▶
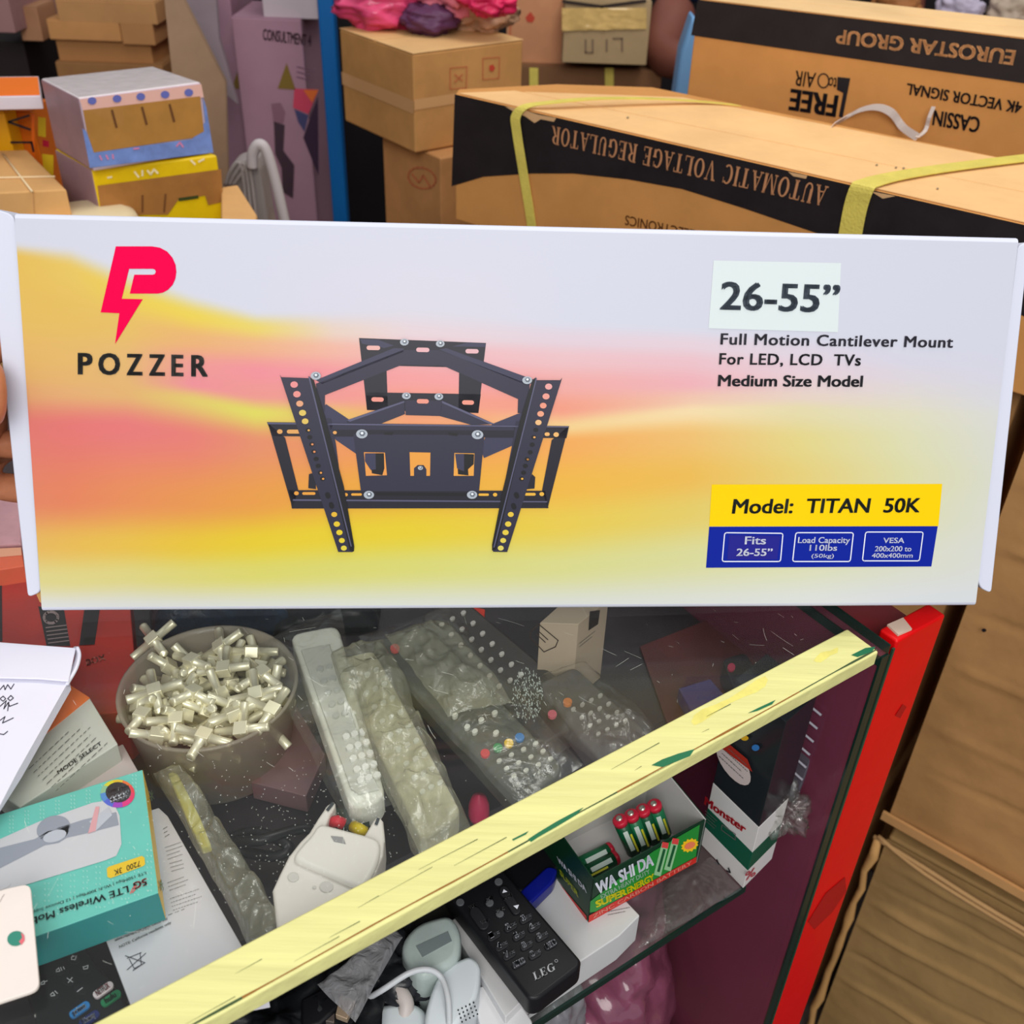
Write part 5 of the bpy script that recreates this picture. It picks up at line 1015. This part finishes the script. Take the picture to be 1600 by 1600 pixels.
tp = mat((206, 158, 108), .25, coat=.5)
def zband(pl_, p, q, za, zb, nm, m, parent, off=.0006): return raw(nm, [V((p.x, p.y, za)) + pl_.N * off, V((q.x, q.y, za)) + pl_.N * off, V((q.x, q.y, zb)) + pl_.N * off, V((p.x, p.y, zb)) + pl_.N * off], [[0, 1, 2, 3]], m, parent)
zband(Lf, q0, q1, 1.078, 1.095, 'tape', tp, sb); zband(Rf, q1, q1.lerp(q2, .5), 1.083, 1.096, 'tape', tp, sb)
rdm = mat((196, 70, 50), .6); rdl = mat((196, 110, 70), .6)
for (x, y) in ((716, 121), (767, 106)): strokes('printed_square', Rf, [[(x - 13, y - 15), (x + 13, y - 17), (x + 12, y + 16), (x - 13, y + 18), (x - 13, y - 15)]], 1.5, rdl, sb, .0009)
poly('red_star', Rf, [ellipse(768, 106, 5, 6, 5)], rdm, sb, .001); strokes('printed_mark', Rf, [[(710, 116), (722, 126)], [(722, 116), (710, 128)]], 2, rdl, sb, .001)
lbx = thing('red_logo_carton', 'brown carton with faint red oval mark, beneath the square carton', 'box', V((q1.x, q1.y + .1, .0)))
l1 = at(688, 247, 1.027); l0 = l1 + (q0 - q1).normalized() * .15; l2 = l1 + (q2 - q1).normalized() * .16; 
prism('carton', [l1, l2, l0 + l2 - l1, l0], (0, 0, -1.026), card((190, 136, 84), var=.2), lbx, .003)
LL = Plane(l1, l0 - l1); strokes('red_oval', LL, [ellipse(660, 278, 22, 16, 18, .3) + [(681, 284)], [(645, 272), (655, 285), (662, 274), (672, 290)]], 2.5, rdl, lbx, .001)
pk = mat((226, 74, 120), .35, var=.25, vs=20, bump=.6, bs=30, coat=.3)
def lumpc(nm, px, w, d, h, z0, m, label, cat, seed=0, amp=.25): 
    c = at(px[0], px[1], z0); tag(crumple(nm, c + V((0, d * .9, h * .85)), w, d, h, m, None, None, seed, amp), label, cat)
lumpc('pink_bag', (590, 50), .062, .04, .036, TZ + .002, pk, 'bright pink plastic bag on the square carton', 'bag', 3, .35)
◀
**TASK PROMPT**
Extract the full listing exactly, with the pictures left out.

**THE RESPONSE**
Write part 5 of the bpy script that recreates this picture. It picks up at line 1015. This part finishes the script. Take the picture to be 1600 by 1600 pixels.
tp = mat((206, 158, 108), .25, coat=.5)
def zband(pl_, p, q, za, zb, nm, m, parent, off=.0006): return raw(nm, [V((p.x, p.y, za)) + pl_.N * off, V((q.x, q.y, za)) + pl_.N * off, V((q.x, q.y, zb)) + pl_.N * off, V((p.x, p.y, zb)) + pl_.N * off], [[0, 1, 2, 3]], m, parent)
zband(Lf, q0, q1, 1.078, 1.095, 'tape', tp, sb); zband(Rf, q1, q1.lerp(q2, .5), 1.083, 1.096, 'tape', tp, sb)
rdm = mat((196, 70, 50), .6); rdl = mat((196, 110, 70), .6)
for (x, y) in ((716, 121), (767, 106)): strokes('printed_square', Rf, [[(x - 13, y - 15), (x + 13, y - 17), (x + 12, y + 16), (x - 13, y + 18), (x - 13, y - 15)]], 1.5, rdl, sb, .0009)
poly('red_star', Rf, [ellipse(768, 106, 5, 6, 5)], rdm, sb, .001); strokes('printed_mark', Rf, [[(710, 116), (722, 126)], [(722, 116), (710, 128)]], 2, rdl, sb, .001)
lbx = thing('red_logo_carton', 'brown carton with faint red oval mark, beneath the square carton', 'box', V((q1.x, q1.y + .1, .0)))
l1 = at(688, 247, 1.027); l0 = l1 + (q0 - q1).normalized() * .15; l2 = l1 + (q2 - q1).normalized() * .16; 
prism('carton', [l1, l2, l0 + l2 - l1, l0], (0, 0, -1.026), card((190, 136, 84), var=.2), lbx, .003)
LL = Plane(l1, l0 - l1); strokes('red_oval', LL, [ellipse(660, 278, 22, 16, 18, .3) + [(681, 284)], [(645, 272), (655, 285), (662, 274), (672, 290)]], 2.5, rdl, lbx, .001)
pk = mat((226, 74, 120), .35, var=.25, vs=20, bump=.6, bs=30, coat=.3)
def lumpc(nm, px, w, d, h, z0, m, label, cat, seed=0, amp=.25): 
    c = at(px[0], px[1], z0); tag(crumple(nm, c + V((0, d * .9, h * .85)), w, d, h, m, None, None, seed, amp), label, cat)
lumpc('pink_bag', (590, 50), .062, .04, .036, TZ + .002, pk, 'bright pink plastic bag on the square carton', 'bag', 3, .35)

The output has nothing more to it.